# WHAT IS NEEDED:
Among the entries that follow, the required portion opens with the line containing "Keep writing the" and closes with the line containing "mesh_obj('cable_sleeve', bm, M['dark'], cab)". Give that portion again exactly, and nothing else.

# INPUT MATERIAL:
• • •

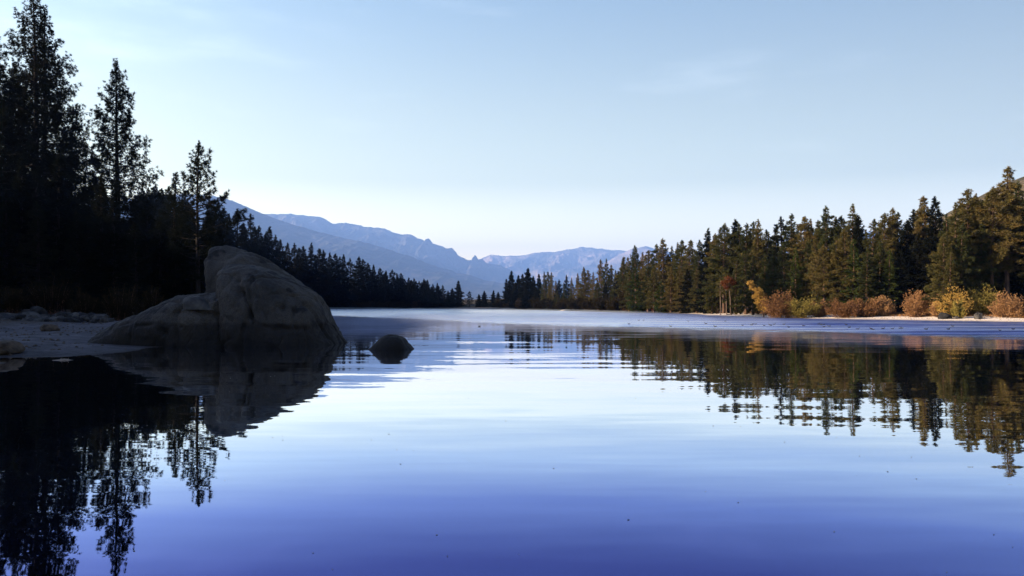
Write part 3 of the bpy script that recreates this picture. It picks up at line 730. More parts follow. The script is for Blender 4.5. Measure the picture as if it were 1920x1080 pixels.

• • •

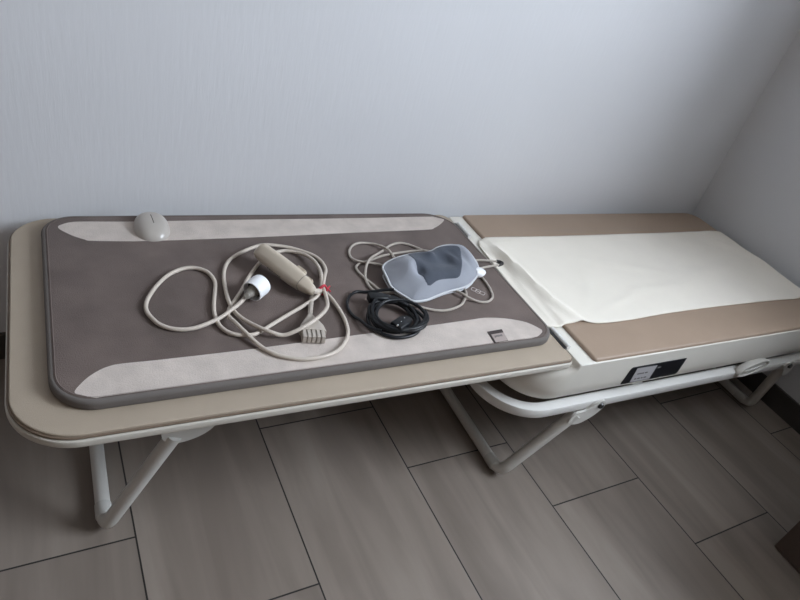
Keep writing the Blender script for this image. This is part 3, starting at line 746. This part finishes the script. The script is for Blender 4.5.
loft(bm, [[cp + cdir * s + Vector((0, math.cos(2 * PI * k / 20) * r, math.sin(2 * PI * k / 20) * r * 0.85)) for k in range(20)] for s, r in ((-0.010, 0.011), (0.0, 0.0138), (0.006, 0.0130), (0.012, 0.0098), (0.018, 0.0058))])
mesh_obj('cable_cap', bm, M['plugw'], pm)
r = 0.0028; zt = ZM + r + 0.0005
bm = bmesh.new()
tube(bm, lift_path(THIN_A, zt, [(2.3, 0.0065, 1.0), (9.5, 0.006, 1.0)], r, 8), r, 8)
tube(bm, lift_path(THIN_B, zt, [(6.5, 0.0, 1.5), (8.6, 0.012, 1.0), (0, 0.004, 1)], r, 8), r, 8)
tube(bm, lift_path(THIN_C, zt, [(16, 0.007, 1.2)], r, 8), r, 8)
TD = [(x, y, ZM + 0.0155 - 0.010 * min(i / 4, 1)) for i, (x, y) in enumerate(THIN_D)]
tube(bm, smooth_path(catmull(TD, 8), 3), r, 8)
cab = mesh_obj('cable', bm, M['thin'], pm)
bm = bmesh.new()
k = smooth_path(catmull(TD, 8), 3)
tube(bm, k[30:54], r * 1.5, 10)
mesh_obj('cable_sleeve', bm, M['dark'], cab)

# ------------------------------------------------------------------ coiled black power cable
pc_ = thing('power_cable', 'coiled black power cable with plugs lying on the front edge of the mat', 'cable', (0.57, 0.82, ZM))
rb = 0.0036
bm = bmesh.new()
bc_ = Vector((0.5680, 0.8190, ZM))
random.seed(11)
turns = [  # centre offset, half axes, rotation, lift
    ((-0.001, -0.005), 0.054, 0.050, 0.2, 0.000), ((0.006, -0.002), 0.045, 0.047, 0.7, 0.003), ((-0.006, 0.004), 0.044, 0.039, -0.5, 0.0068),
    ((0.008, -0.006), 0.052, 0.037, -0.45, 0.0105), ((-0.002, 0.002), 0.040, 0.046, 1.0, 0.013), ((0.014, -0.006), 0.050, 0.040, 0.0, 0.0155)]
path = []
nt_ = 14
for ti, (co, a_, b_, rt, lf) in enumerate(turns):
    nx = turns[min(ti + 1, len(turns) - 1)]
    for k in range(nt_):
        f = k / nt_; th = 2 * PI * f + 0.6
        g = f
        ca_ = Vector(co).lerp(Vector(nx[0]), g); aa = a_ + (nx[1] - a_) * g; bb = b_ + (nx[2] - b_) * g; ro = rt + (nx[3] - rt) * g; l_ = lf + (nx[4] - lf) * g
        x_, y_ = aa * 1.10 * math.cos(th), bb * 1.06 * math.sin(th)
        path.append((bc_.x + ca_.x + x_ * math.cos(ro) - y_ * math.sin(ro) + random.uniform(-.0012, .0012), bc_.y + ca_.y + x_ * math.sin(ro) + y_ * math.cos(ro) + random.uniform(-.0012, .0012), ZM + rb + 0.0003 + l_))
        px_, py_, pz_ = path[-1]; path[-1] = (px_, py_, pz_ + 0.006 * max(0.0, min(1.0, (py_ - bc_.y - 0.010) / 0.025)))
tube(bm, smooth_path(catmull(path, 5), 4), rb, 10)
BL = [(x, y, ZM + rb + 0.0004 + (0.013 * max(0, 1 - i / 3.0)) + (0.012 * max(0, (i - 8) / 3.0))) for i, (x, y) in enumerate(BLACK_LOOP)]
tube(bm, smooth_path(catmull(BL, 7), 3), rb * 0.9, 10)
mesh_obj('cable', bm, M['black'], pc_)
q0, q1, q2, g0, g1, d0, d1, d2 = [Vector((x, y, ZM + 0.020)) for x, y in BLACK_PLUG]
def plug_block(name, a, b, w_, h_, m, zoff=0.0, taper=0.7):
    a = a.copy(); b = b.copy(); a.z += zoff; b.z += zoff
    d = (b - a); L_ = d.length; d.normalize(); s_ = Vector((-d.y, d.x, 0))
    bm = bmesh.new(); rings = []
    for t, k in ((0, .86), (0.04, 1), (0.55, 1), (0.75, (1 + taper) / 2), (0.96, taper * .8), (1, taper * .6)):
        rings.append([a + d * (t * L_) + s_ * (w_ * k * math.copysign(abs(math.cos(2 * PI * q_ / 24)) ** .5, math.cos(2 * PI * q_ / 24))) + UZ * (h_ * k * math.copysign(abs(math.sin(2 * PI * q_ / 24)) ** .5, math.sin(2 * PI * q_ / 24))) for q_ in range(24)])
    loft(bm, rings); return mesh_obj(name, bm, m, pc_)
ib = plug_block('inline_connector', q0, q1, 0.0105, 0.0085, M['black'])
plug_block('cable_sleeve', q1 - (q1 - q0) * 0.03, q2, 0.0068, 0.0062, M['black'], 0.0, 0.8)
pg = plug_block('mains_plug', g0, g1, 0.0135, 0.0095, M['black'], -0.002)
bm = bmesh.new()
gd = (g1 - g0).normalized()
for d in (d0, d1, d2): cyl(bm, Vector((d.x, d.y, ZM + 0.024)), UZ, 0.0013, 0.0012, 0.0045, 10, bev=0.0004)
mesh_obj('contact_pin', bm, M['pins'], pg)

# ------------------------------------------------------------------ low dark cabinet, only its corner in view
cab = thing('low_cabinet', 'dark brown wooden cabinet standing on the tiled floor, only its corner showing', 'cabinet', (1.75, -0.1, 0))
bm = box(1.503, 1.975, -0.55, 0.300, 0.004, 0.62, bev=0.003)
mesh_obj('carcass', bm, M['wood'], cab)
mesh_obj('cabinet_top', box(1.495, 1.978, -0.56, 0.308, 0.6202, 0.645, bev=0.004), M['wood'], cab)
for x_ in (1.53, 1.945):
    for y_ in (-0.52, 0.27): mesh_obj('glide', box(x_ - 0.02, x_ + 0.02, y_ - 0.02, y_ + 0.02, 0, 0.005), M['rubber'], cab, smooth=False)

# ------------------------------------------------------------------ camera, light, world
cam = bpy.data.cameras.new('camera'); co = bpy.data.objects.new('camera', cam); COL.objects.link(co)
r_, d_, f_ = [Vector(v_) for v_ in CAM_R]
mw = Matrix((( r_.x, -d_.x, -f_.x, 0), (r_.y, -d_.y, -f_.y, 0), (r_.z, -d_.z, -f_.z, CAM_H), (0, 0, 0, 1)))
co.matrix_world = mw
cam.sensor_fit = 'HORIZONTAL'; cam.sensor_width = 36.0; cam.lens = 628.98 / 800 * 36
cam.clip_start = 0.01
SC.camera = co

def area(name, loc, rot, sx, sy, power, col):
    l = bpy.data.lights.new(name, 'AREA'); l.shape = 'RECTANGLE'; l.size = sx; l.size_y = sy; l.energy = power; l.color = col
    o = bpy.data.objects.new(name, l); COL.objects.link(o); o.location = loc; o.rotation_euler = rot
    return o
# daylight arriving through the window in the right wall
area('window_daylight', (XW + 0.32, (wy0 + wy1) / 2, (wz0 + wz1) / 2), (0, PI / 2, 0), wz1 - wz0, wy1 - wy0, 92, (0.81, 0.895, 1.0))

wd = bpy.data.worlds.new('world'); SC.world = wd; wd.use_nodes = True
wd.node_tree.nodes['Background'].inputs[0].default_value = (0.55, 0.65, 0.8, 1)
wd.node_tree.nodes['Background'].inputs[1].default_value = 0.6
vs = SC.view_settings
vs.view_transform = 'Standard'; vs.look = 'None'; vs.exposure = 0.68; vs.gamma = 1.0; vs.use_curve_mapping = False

• • •

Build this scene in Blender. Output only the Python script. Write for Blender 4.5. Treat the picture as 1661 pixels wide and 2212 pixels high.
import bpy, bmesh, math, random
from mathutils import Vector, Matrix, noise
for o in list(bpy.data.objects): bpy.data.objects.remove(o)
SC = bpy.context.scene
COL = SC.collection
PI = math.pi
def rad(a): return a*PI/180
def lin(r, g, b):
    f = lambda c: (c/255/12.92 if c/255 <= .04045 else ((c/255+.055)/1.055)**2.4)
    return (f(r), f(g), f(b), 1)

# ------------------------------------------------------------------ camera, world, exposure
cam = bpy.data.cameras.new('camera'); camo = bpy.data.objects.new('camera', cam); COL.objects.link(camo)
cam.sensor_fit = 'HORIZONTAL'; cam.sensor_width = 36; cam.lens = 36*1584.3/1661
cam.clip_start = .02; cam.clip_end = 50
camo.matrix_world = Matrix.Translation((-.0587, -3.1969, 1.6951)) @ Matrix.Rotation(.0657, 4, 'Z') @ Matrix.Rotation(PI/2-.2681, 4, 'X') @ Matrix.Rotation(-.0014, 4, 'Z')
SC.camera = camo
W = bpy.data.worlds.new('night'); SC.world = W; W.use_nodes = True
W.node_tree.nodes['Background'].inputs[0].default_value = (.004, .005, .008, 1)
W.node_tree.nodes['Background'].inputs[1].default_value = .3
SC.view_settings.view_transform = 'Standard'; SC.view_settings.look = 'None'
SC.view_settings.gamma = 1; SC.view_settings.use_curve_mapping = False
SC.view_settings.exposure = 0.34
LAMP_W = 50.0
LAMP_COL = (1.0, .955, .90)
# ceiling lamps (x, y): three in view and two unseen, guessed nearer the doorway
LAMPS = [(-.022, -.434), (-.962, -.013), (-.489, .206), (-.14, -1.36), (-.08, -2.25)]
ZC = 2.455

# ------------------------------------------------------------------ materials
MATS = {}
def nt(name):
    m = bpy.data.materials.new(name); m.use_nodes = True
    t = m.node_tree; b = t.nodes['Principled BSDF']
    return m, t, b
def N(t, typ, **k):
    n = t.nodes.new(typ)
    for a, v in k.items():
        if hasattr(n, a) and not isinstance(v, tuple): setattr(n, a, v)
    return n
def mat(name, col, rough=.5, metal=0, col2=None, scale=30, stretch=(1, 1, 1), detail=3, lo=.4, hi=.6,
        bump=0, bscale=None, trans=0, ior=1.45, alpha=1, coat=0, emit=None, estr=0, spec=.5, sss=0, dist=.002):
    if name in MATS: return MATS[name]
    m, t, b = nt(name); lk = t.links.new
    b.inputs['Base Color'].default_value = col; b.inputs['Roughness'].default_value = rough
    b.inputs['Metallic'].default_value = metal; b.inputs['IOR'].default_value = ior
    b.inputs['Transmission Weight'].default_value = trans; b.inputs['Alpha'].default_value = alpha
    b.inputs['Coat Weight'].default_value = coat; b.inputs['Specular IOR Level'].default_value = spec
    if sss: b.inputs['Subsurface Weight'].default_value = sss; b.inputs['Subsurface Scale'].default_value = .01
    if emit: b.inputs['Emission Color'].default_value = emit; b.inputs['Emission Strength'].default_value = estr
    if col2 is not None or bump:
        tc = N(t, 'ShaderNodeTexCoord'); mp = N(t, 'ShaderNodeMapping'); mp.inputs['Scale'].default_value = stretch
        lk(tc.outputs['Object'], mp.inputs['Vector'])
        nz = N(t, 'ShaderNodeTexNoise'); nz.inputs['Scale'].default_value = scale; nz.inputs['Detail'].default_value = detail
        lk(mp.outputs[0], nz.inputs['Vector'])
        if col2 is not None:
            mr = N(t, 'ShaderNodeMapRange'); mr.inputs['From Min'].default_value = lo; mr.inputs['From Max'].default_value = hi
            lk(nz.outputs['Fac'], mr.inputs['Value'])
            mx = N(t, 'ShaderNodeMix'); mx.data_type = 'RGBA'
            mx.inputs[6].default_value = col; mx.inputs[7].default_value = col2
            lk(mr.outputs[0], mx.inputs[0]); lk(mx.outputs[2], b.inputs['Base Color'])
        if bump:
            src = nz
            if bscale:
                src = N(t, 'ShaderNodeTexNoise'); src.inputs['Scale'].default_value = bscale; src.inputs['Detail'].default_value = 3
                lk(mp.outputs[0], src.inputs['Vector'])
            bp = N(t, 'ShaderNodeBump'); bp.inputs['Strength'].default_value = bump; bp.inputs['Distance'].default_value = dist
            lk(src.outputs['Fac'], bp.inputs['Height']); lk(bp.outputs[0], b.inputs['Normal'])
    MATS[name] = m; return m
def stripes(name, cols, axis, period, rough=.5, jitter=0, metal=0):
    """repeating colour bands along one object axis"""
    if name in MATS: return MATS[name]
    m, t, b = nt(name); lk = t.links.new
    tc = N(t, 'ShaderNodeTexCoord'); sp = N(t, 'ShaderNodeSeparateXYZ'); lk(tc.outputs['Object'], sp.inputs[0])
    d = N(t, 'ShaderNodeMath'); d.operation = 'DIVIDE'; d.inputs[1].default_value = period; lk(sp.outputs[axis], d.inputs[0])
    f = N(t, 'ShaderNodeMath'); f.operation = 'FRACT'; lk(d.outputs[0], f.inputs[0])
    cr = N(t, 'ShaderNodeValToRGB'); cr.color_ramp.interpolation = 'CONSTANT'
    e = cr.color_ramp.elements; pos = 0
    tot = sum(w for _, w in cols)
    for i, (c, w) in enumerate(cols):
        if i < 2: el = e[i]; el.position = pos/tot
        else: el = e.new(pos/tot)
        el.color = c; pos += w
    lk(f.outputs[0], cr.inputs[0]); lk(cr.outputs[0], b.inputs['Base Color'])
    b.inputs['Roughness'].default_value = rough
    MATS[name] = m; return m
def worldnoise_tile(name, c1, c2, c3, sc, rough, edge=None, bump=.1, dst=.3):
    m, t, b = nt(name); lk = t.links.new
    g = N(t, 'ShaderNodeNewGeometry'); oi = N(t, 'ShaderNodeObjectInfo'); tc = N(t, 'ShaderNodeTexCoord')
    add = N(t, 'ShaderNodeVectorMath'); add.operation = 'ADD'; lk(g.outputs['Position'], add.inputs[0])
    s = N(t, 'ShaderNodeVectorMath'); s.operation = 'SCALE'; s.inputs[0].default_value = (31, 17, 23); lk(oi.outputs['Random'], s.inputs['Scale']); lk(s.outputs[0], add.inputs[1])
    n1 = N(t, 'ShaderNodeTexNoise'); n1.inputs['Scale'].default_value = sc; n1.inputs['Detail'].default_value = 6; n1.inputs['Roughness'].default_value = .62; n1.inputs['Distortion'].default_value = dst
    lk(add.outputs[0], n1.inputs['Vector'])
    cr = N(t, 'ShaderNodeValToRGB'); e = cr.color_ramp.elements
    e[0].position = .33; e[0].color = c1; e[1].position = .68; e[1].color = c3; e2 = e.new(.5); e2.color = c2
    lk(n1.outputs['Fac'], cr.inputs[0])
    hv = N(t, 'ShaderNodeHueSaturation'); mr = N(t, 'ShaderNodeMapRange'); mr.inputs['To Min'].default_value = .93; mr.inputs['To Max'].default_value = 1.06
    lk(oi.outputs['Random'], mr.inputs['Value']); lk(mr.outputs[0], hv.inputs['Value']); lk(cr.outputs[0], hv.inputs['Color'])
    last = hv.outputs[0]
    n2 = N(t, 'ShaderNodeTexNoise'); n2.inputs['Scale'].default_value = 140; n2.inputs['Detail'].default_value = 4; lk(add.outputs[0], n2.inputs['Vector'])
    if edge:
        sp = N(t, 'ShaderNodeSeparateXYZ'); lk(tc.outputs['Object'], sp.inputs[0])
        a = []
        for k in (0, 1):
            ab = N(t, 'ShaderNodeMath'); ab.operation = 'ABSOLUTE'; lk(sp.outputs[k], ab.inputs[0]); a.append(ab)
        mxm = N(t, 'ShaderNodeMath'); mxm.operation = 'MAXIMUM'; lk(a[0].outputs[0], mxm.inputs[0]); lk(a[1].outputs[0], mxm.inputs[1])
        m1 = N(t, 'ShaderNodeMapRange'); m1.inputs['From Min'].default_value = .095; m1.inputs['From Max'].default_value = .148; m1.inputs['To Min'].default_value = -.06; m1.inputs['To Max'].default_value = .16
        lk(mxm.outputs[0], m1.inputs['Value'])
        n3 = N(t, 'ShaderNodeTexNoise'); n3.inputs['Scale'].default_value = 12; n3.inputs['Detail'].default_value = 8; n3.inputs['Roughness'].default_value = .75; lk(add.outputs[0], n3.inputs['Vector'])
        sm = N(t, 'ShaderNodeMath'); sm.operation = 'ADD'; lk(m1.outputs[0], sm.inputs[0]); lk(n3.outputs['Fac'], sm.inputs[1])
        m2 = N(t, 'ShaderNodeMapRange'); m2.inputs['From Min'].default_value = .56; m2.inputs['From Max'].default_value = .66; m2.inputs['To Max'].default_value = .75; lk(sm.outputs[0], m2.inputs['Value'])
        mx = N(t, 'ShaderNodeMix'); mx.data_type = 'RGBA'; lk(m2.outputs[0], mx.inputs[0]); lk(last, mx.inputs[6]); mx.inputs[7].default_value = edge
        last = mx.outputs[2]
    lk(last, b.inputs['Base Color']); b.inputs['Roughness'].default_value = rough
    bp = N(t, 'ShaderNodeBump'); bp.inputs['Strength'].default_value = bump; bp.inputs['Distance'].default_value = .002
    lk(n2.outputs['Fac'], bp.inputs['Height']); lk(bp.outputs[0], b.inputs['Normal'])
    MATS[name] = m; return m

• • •

# ANSWER TO THE EXERCISE:
Keep writing the Blender script for this image. This is part 3, starting at line 746. This part finishes the script. The script is for Blender 4.5.
loft(bm, [[cp + cdir * s + Vector((0, math.cos(2 * PI * k / 20) * r, math.sin(2 * PI * k / 20) * r * 0.85)) for k in range(20)] for s, r in ((-0.010, 0.011), (0.0, 0.0138), (0.006, 0.0130), (0.012, 0.0098), (0.018, 0.0058))])
mesh_obj('cable_cap', bm, M['plugw'], pm)
r = 0.0028; zt = ZM + r + 0.0005
bm = bmesh.new()
tube(bm, lift_path(THIN_A, zt, [(2.3, 0.0065, 1.0), (9.5, 0.006, 1.0)], r, 8), r, 8)
tube(bm, lift_path(THIN_B, zt, [(6.5, 0.0, 1.5), (8.6, 0.012, 1.0), (0, 0.004, 1)], r, 8), r, 8)
tube(bm, lift_path(THIN_C, zt, [(16, 0.007, 1.2)], r, 8), r, 8)
TD = [(x, y, ZM + 0.0155 - 0.010 * min(i / 4, 1)) for i, (x, y) in enumerate(THIN_D)]
tube(bm, smooth_path(catmull(TD, 8), 3), r, 8)
cab = mesh_obj('cable', bm, M['thin'], pm)
bm = bmesh.new()
k = smooth_path(catmull(TD, 8), 3)
tube(bm, k[30:54], r * 1.5, 10)
mesh_obj('cable_sleeve', bm, M['dark'], cab)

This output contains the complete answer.